Visitors on bike, said Scott, “can see the beautiful side of the city, the gritty side and the food side of Detroit.”

Cyclists can enjoy a meal in Mexican town and Polish specialties in Hamtramck on a single trip, he said, “an amazing thing to do.”

Scott’s Greenways Coalition launched in 2007 when a group of non-profit grassroots organizations felt “Detroit was not doing what we wanted” and citizens demanded action. The City of Detroit and the Detroit Riverfront Conservancy eventually “took our job away,” Scott told the Star, but his group continues with support and advocacy.

DuPerry’s involvement began after a sit-down with a local foundation that asked her what she needed to get started. Tuesday’s audience members laughed when she recalled asking for US$50 million and the response was: ‘OK.’ She said she regrets not having asked for more.

Since then, however, hundreds of millions more — including from public-private partnerships — have flowed into the mega-project transforming Detroit, including turning former industrial lands into what DuPerry calls the city’s “ecologically beautiful waterfront.” For several years, it was named America’s No. 1 riverfront walk.

Across the border, naturalist Phil Roberts, a former parks and recreation director in Windsor and Amherstburg, told the conference that same “enormous opportunity” exists in Windsor, with major parts of a multi-use trail to encircle the city already there — Herb Gray Parkway; Little River Corridor and Windsor Riverfront Trail.

When he was Windsor’s parks director, Roberts said green space “connectivity” was identified as the No. 1 desire of citizens in a public survey as part of an in-house effort to develop a parks master plan: “The public said … we want trails.”

But when it comes to attracting new industry, or identifying lands to build new housing, Roberts said it’s “easier to clearcut woodlots,” drain wetlands and develop remaining natural areas.

“We’re still losing green space in this city,” added fellow panelist Anneke Smit, a University of Windsor associate professor and director of the Centre for Cities at Windsor Law.

“The politics in this community are tricky, always,” said Smit.

Working closely with others on development of the Ojibway National Urban Park, Smit said opening up green space access to the public and getting citizens to connect to it, “that’s when they step up.”

Pointing to the challenges in getting there, Roberts referred to the long 30-year campaign it took to protect Ojibway Shores, an ecologically important link between the inland Ojibway complex and the Detroit River.

Persistence is key, according to Detroit Greenways’ Scott, whether it’s protecting and preserving urban green space for public use or building bike lanes and other active transportation options: “Our strategy has always been — start with good, then work on better, and then best.”
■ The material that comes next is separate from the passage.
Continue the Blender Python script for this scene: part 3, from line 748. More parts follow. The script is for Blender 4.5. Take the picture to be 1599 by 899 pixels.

The Bridge Authority’s Grondin told delegates that public transit discussions have already started with authorities on both sides of the border. Currently, Transit Windsor offers international bus service through the Windsor-Detroit Tunnel.

Pointing to the increasing popularity of e-bikes, Scott said he can foresee some of the thousands of health sector workers and other daily cross-border commuters switching to bicycles to get to work.

“E-bikes change the whole thing,” he told the Star.